Wednesday, September 10, 2008

Auditions and Casting

Auditioned 15-20 actors for the performance. Cast 3 women and 2 men. The audition consisted of a more-or-less informal conversation and some very basic directed improv movement and object work. No prepared monologues or sides. Directions were as follows:

1) Actor wants to convince a table (placed on one side of the room) to go to bed with him/her. (MOTIVATION)
2) Actor has a stool (placed on the opposite side of the room) to assist in the seduction of the table. (OBJECT)
3) With the above in mind, actor must move the stool next to the table. (TASK)

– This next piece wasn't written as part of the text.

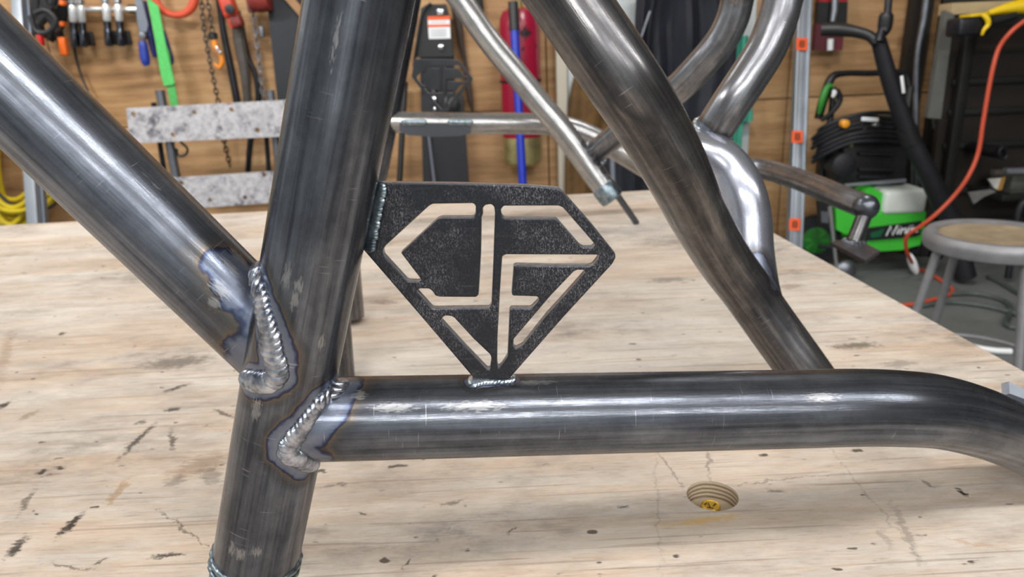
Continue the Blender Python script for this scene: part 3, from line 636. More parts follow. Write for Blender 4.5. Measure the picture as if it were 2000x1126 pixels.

Needless to say, there were some very creative and memorable performances. Some rather awkward moments as well. It was a real challenge for all the actors, as I hoped it would be. I think I pulled together a pretty good group. All of them demonstrated, in various ways, that they were willing to take risks and experiment. I'm looking forward to working with all of them.



Monday, September 1, 2008

What is a Bachelor Machine?

It is an impossible perpetual motion machine, an absurd and perverse assemblage of sexuality and technology. It is that structure of desire which both sexually stimulates the body and indefinitely suspends expenditure (i.e. the moment of climax). It is the grotesquely narcissistic pursuit of a perfect masculine body, the hedonistic philosophy of pleasure purely for pleasure's sake (minus any notion of function or utility whatsoever), the deferral and defeat of any and all procreative impulse, the accelerated rhythm of pistons somehow unaffected by the physical laws of friction and entropy, outmoded technology fused to beautiful flesh, the triumph of useless-value, "that guy" at the muscle beach and the discotheque.

But most of all, the Bachelor Machine is the intersection of the performing body with the apparatus of the stage, the persistent desire of the audience for climax and closure melded to a refusal and deferral of it all.

And so, in a darkened theater, the Bachelor Machine whirs to life. We listen to its heartbeat mechanism, shifting into overdrive, becoming more than the sum of its parts, humming in resonances that recall electropop tunes--those famous songs of men who loved their synthesizers and drum machines like their women: coldly, with calculation and restraint, electric semen scintillating in the circuitry, never released, always held in absolute abeyance. Reserved.